E, claro, não há como deixar de lado o basquete. Para a grande sorte dos envolvidos na produção, as 250 horas de gravações renderam uma história impressionante por si, independente do sucesso dos temas paralelos explorados. Não tenho dúvida de que o aspecto social da obra é elementar para seu sucesso, só não esperava ficar tão preso ao que o trajeto profissional dos garotos tinha para mostrar. O responsável por isso? O destino e suas ironias. “Hoop Dreams” passa a impressão de que está começando cair na usualidade em vários momentos, às vezes fazendo exatamente isso e tirando parte da graça da experiência. Num dado momento, por exemplo, comecei a pensar que a obra tomaria um caminho óbvio. Tratando de dois garotos, pensei que aproveitariam a oportunidade para levianamente separá-los como história de sucesso e história de fracasso. Foi um grande engano, no mínimo. O que segue é uma verdadeira demonstração do poder de uma narrativa envolvendo altos e baixos na vida de seus personagens, a qual manipula o tempo de tela e o destaque sobre cada indivíduo perfeitamente para não ficar monótona ou previsível. Não bastasse a falta de condições financeiras, os obstáculos escolares e as dificuldades naturais de chegar ao topo, ainda há os problemas típicos do esporte: concorrência, lesões, treinadores, campeonatos etc.

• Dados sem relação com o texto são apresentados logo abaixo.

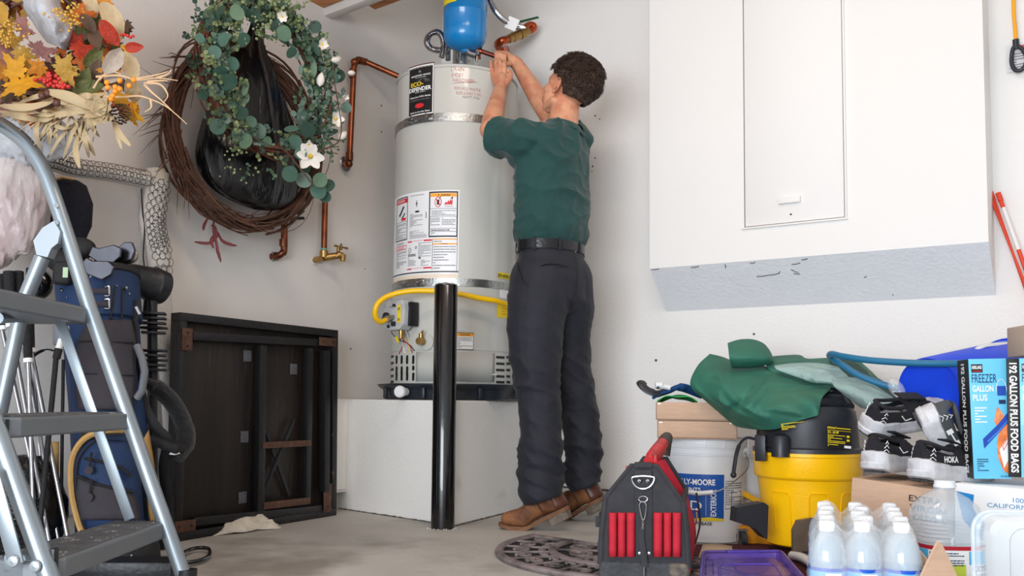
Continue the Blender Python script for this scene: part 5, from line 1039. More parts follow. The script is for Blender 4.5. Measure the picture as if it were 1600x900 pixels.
# freezer bag boxes
M_fb = mat('freezer_box_blue', s2l(104, 196, 232), .4, coat=.2); M_fd = mat('print_dark_blue', s2l(16, 40, 90), .4); M_fo = mat('salmon_print', s2l(226, 120, 62), .5, var=.25, vs=60, col2=s2l(240, 150, 100), c2s=40); M_fs = mat('seal_blue', s2l(20, 70, 170), .4)
def freezer(TL, TR, dl, dr, depth, lab_, hgt, spineL=True):
    t, M, W, H = pxbox('freezer_bag_box', TL, TR, dl, dr, P(TL[0], 752, dl).z, depth, M_fb, lab_, 'box', 'freezer bag boxes', hgt=hgt, bev=.001)
    m = MB(); G = lambda a, b, o=.0006: M @ Vector((a * W, -H + b * H, o)); g3 = lambda a, b: M @ Vector((a, b, .0012)); X = lambda a: a * W; Yb = lambda b: -H + b * H
    def tx(s_, a, b, w_, h_, mi, bold=.02): put_text(m, s_, X(a), Yb(b), h_ * H, g3, mi, w_ * W, bold)
    def pg(pts_, mi, o=.0008): m.add([G(a, b, o) for a, b in pts_], [tuple(range(len(pts_)))], mi)
    pg([(.06, .885), (.36, .885), (.36, .955), (.06, .955)], 3); pg([(.09, .893), (.33, .893), (.33, .899), (.09, .899)], 4, .0014); tx('KIRKLAND', .08, .915, .26, .028, 1, .03)
    tx('FREEZER', .06, .80, .66, .075, 2, .0); tx('GALLON', .07, .725, .55, .052, 1); tx('PLUS', .07, .65, .38, .052, 1)
    lines2(m, X(.1), Yb(.46), X(.42), Yb(.60), g3, 6, 1); lines2(m, X(.1), Yb(.06), X(.4), Yb(.17), g3, 6, 2)
    pg([(.72, .69), (.95, .69), (.95, .77), (.72, .77)], 5); pg([(.75, .62), (.93, .62), (.93, .655), (.75, .655)], 2); m.tube([G(.835 + .14 * math.cos(a), .725 + .10 * math.sin(a), .0008) for a in np.linspace(0, pi, 12)], .0008, 4, 1)
    pg([(.70, .60), (.92, .50), (1.0, .50), (1.0, .04), (.94, .03), (.78, .07), (.66, .17), (.64, .28), (.72, .40), (.60, .48)], 6, .0009)
    pg([(.28, .33), (.66, .44), (.98, .555), (.98, .47), (.64, .36), (.30, .25)], 5, .0013); pg([(.40, .315), (.70, .40), (.98, .50), (.98, .485), (.70, .385), (.40, .30)], 7, .0017)
    pg([(.70, .24), (1.0, .37), (1.0, .20), (.80, .09)], 1, .0014); pg([(.78, .27), (.94, .34), (.94, .30), (.80, .23)], 4, .0018); pg([(.80, .272), (.92, .325), (.92, .305), (.81, .245)], 1, .0022)
    tx('192 BAGS', .7, .015, .26, .012, 2)
    # left spine (on the side face x = 0)
    sp = lambda a, b, o=-.0008: M @ Vector((o, b, a)); rect2(m, -.0, -H + .0005, -depth, -.0005, lambda a, b: sp(a, b), 3)
    vs_, fs_, wd_ = text2d('192 GALLON PLUS FOOD BAGS', .03); hh = min(depth * .6, .024); m.add([M @ Vector((-.0016, -.012 - a / wd_ * (H - .024), -depth * .5 + (hh / 2 - b * hh) * -1 * -1 if False else -depth / 2 - hh / 2 + b * hh)) for a, b in vs_], fs_, 1)
    m.build('print', [M_fd, M_white, M_fd, M_black, M_red, M_fs, M_fo, mat('seal_light', s2l(60, 130, 220), .4)], t, smooth=False)
    return t, M, W, H
# box whose black spine faces the camera between the two blue faces
fbz = P(1512, 752, 2.40).z; hA = (P(1512, 561, 2.40) - P(1512, 748, 2.40)).length
freezer((1513, 561), (1572, 560), 2.40, 2.386, .085, 'blue freezer bag box nearest the sneakers, full front with orange print showing', hA)
m_, MBx, WB_, HB_ = None, None, None, None
tB, MB2, WB2, HB2 = pxbox('freezer_bag_box', (1573, 560), (1591.5, 560), 2.375, 2.365, fbz, .05, M_black, 'second freezer bag box with bold black lettered spine at the picture edge', 'box', 'freezer bag boxes', hgt=hA * .98, bev=.001)
m = MB(); vs_, fs_, wd_ = text2d('192 GALLON PLUS FOOD BAGS', .03); hh = WB2 * .62; m.add([MB2 @ Vector((WB2 * .22 + (b) * hh, -.012 - a / wd_ * (HB2 - .024), .0008)) for a, b in vs_], fs_, 0); m.build('spine_lettering', M_white, tB, smooth=False)
freezer((1592.3, 560), (1655, 560), 2.365, 2.33, .085, 'blue freezer bag box cut off by the right picture edge', hA * .98)
# tan box on top at the right edge
q = P(1590, 557, 2.5); t_ = MB().box((.09, .06, .043), (.18, .13, .085), xf((q.x, q.y - .05, q.z), rz=-.1), bev=.003); tag(t_.build('tan_box', mat('tan_card', s2l(176, 158, 142), .8)), 'plain tan box on top of the freezer bag boxes at the right edge', 'box')
# ---- sneakers
def sneaker(name, M, upper, label, parts_extra=None, txt=None, insole=False, tongue=True):
    t = bpy.data.objects.new(name, None); C.objects.link(t); t.matrix_world = M; ORG[t.name] = Vector((0, 0, 0)); tag(t, label, 'shoe', 'sneakers on the olive oil carton')
    xs = np.linspace(-.148, .150, 26)
    def hw(x):
        u = (x + .15) / .30; return .034 * (min(1, (u / .10)) ** .5 if u < .1 else 1) * (1 + .28 * math.sin(pi * min(1, max(0, (u - .25) / .75))) ) * (max(0, 1 - ((u - .80) / .2) ** 2.2) ** .5 if u > .8 else 1)
    def topz(x):
        u = (x + .15) / .30; return float(np.interp(u, [0, .08, .2, .36, .5, .7, .88, 1], [.088, .102, .094, .082, .092, .066, .050, .036]))
    so_ = MB()
    def ringpts(x, z0, z1, f_, n=16, sq=1):
        w_ = max(hw(x) * f_, .006); out = []
        for k in range(n):
            a = 2 * pi * k / n; cy, sz = math.cos(a), math.sin(a); e = .7 if sq else 1; out.append((x, w_ * math.copysign(abs(cy) ** e, cy), (z0 + z1) / 2 + (z1 - z0) / 2 * math.copysign(abs(sz) ** e, sz)))
        return out
    xo = np.concatenate([np.linspace(-.153, -.12, 8), np.linspace(-.105, .11, 14), np.linspace(.12, .150, 7)])
    def ow(x):
        u = (x + .153) / .303; b_ = .040 * (1 + .22 * math.sin(pi * min(1, max(0, (u - .3) / .7)))) - .004 * math.exp(-((u - .42) / .12) ** 2); return max(.002, b_ * (max(0, 1 - max(0, (.12 - u) / .12) ** 2.4) ** .5) * (max(0, 1 - max(0, (u - .76) / .24) ** 2.3) ** .5))
    ol2 = [(x, -ow(x)) for x in xo] + [(x, ow(x)) for x in xo[::-1]]; n = len(ol2); vs = []
    def ospr(x): u = (x + .153) / .303; return .016 * max(0, (u - .70) / .30) ** 1.6 + .008 * max(0, (.12 - u) / .12)
    lev = [(0, .90), (.005, 1.0), (.018, 1.03), (.022, .985), (.030, 1.0), (1.0, .97), (1.05, .86)]
    for z_, k_ in lev:
        for x, y in ol2:
            u = (x + .153) / .303; top_ = .040 + .010 * max(0, 1 - u / .35); z = ospr(x) + (z_ if z_ < .5 else top_ + (0 if z_ == 1.0 else .002)); vs.append((x * (.5 + .5 * k_), y * k_, z + .001 * math.sin(x * 260)))
    so_.add(vs, [(i * n + k, i * n + (k + 1) % n, (i + 1) * n + (k + 1) % n, (i + 1) * n + k) for i in range(len(lev) - 1) for k in range(n)] + [tuple(range(n - 1, -1, -1)), tuple((len(lev) - 1) * n + k for k in range(n))])
    so_.build('midsole', M_mid, t); 
    ot = MB(); 
    for x in np.linspace(-.13, .12, 10):
        u = (x + .15) / .3; ot.box((x, 0, .002 + .012 * max(0, (u - .75) / .25)), (.018, hw(x) * 1.8, .006))
    ot.build('outsole_lugs', M_rubber, t)
    # upper with an opening: loft up to the collar between u .05 and .42
    ub = MB(); nn_ = 18; vs = []; xs = np.linspace(-.140, .138, 26)
    for x in xs:
        u = (x + .15) / .3; w_ = hw(x) * .97; zt_ = topz(x); opn = 1 if .07 < u < .44 else 0
        for k in range(nn_ + 1):
            a = -pi * .08 + (pi * 1.16) * k / nn_; cy, sz = math.cos(a), math.sin(a)
            ww = w_ * (1 - .22 * max(0, sz)) ; y = ww * math.copysign(abs(cy) ** .75, cy); z = .03 + (zt_ - .03) * max(-.05, sz) ** .9 if sz > 0 else .03 + sz * .03
            vs.append((x, y, z))
    fs = []
    for i in range(len(xs) - 1):
        u = (xs[i] + xs[i + 1] + .30) / .6
        for k in range(nn_):
            if .07 < u < .42 and nn_ * .30 < k + .5 < nn_ * .70: continue
            a = i * (nn_ + 1) + k; fs.append((a, a + 1, a + nn_ + 2, a + nn_ + 1))
    b0 = 0; fs.append(tuple(range(nn_, -1, -1))); fs.append(tuple((len(xs) - 1) * (nn_ + 1) + k for k in range(nn_ + 1)))
    ub.add(vs, fs); uo = ub.build('upper', upper, t, solid=.003)
    cp = crom([(-.125, 0, .103), (-.112, .021, .098), (-.08, .023, .090), (-.04, .022, .084), (-.022, .012, .090), (-.018, 0, .094), (-.022, -.012, .090), (-.04, -.022, .084), (-.08, -.023, .090), (-.112, -.021, .098)], 4, True)
    MB().tube([(a, b, c_ - .003) for a, b, c_ in cp], .0055, 8, closed=True).build('collar', upper, t)
    if tongue: MB().grid(lambda u, v: Vector((-.028 + .075 * v - .02 * (1 - v), (u - .5) * .036, .108 - .020 * v)), 6, 8).build('tongue', upper, t, solid=.004)
    lc = MB()
    for k in range(5):
        x = .0 + .017 * k; z = topz(x) + .003; lc.tube([(x, -.020, z - .008), (x + .006, 0, z + .001), (x, .020, z - .008)], .0026, 5)
    lc.build('laces', upper, t)
    ins = MB().grid(lambda u, v: Vector((-.128 + .12 * v, (u - .5) * .048 * (1 if v > .15 else .7), .046 - .004 * math.sin(pi * v))), 6, 10); ins.build('insole', mat('tan_insole', s2l(214, 160, 84), .8, var=.15, vs=40), t, solid=.003)
    cv = MB()
    for sy in (1, -1):
        for k in range(4):
            w_ = .022 - .004 * k; z = .048 + .011 * k; x0 = -.126 + .003 * k
            for s2 in (0,): cv.tube([(x0 - w_ * .45, sy * (hw(x0 - w_ * .45) * .99 - .0005 - .0009 * k), z - .005), (x0, sy * (hw(x0) * 1.0 + .001 - .0012 * k), z + .003), (x0 + w_ * .5, sy * (hw(x0 + w_ * .5) * 1.0 + .002 - .0012 * k), z - .005)], .0011, 4)
        if txt:
            x0 = -.085 if sy < 0 else -.035
            vs_, fs_, wd_ = text2d(txt, .04); cv.add([(x0 + (a / wd_ * .055) * (1 if sy < 0 else -1), sy * (hw(x0 + .02) * 1.035 - .10 * max(0, b * .014 - .002) + .001), .050 + b * .015) for a, b in vs_], fs_)
        else: cv.tube([(-.06, sy * (hw(-.06) * 1.0 + .001), .066), (-.045, sy * (hw(-.045) + .0025), .050), (-.025, sy * (hw(-.02) + .002), .054)], .0016, 4)
    cv.build('white_marks', M_white, t, smooth=False)
    return t
def shoeM(o, fwd, upv):
    f = Vector(fwd).normalized(); u = Vector(upv); u = (u - f * u.dot(f)).normalized(); s = u.cross(f); return Matrix.Translation(Vector(o)) @ Matrix((f, s, u)).transposed().to_4x4()
S = 1.04
def place(px, py, d, fwd, upv, heel=True):
    f = Vector(fwd).normalized(); o = P(px, py, d); return shoeM(o + f * .15, fwd, upv) @ Matrix.Scale(S, 4)
sneaker('sneaker', place(1362, 738, 2.52, (.72, .62, 0), (0, 0, 1)), M_shoeb, 'left black sneaker of the pair on the carton, nearest the vacuum')
sneaker('sneaker', place(1432, 751, 2.42, (.80, .42, -.03), (0, 0, 1)), M_shoeb, 'black sneaker lettered HOKA at the heel, under the grey one', txt='HOKA')
sneaker('sneaker', place(1428, 650, 2.50, (.56, .30, -.70), (.65, -.45, .62)), M_shoeg, 'grey sneaker with thick white sole lying tilted on top', txt='H')
sneaker('sneaker', place(1350, 680, 2.62, (.86, .38, .18), (-.18, -.58, .75)), M_shoeb, 'black sneaker tipped open showing its tan insole, behind the pair')
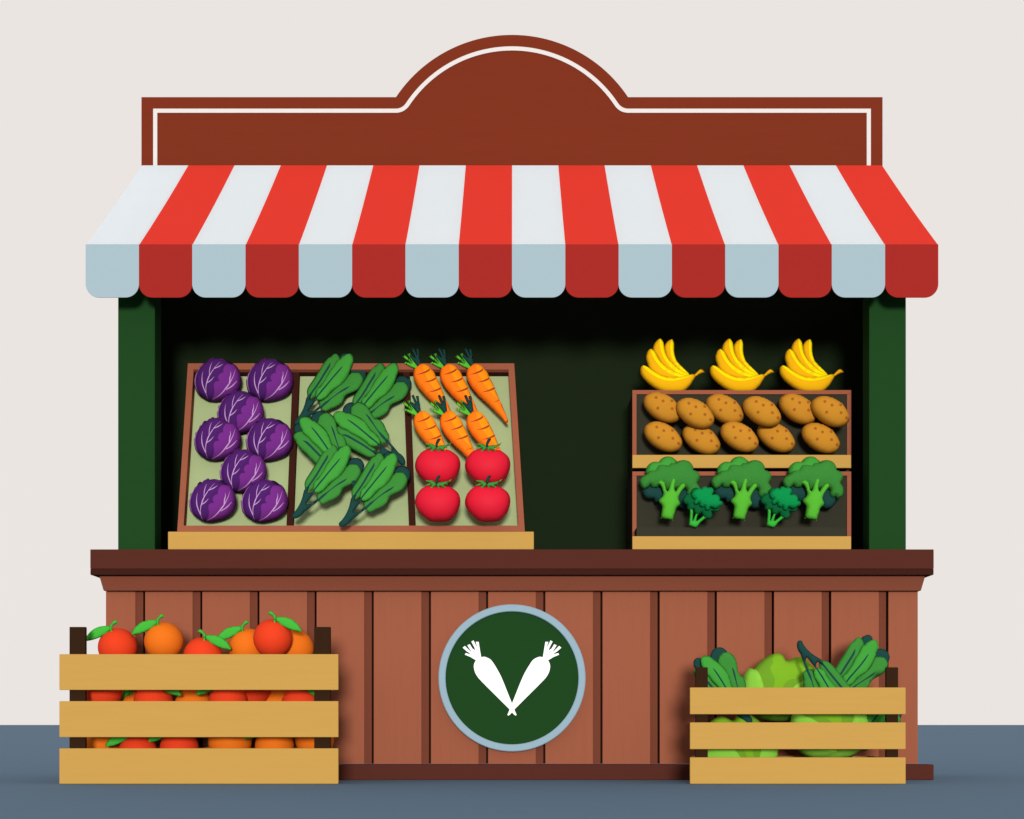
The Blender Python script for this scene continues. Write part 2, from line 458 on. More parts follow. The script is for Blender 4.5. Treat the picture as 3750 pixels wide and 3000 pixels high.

Essa soma de obstáculos cria uma amálgama muito mais complexa do que entrar em quadra e ganhar o jogo; converter esforço em resultados e concretizar uma ambição com uma história de sucesso. “Hoop Dreams” tem várias doses de realidade em sua fórmula, nenhuma vez caindo no clichê ou em pré-concepções baratas. Mas o grande efeito que ele teve em mim foi um tanto particular, não menos efetivo por isso. Mesmo se dando mal repetidamente e enfrentando chances mínimas, os personagens afirmam que vão dar o máximo de si para chegar onde querem e falam sério. Eu acreditei neles quando comentaram sobre os sacrifícios necessários, pelo menos. Será o bastante? Como este ótimo documentário mostra, só há uma certeza: o caminho é árduo. Talvez realmente seja impossível saber quanto esforço é necessário para alcançar o sucesso.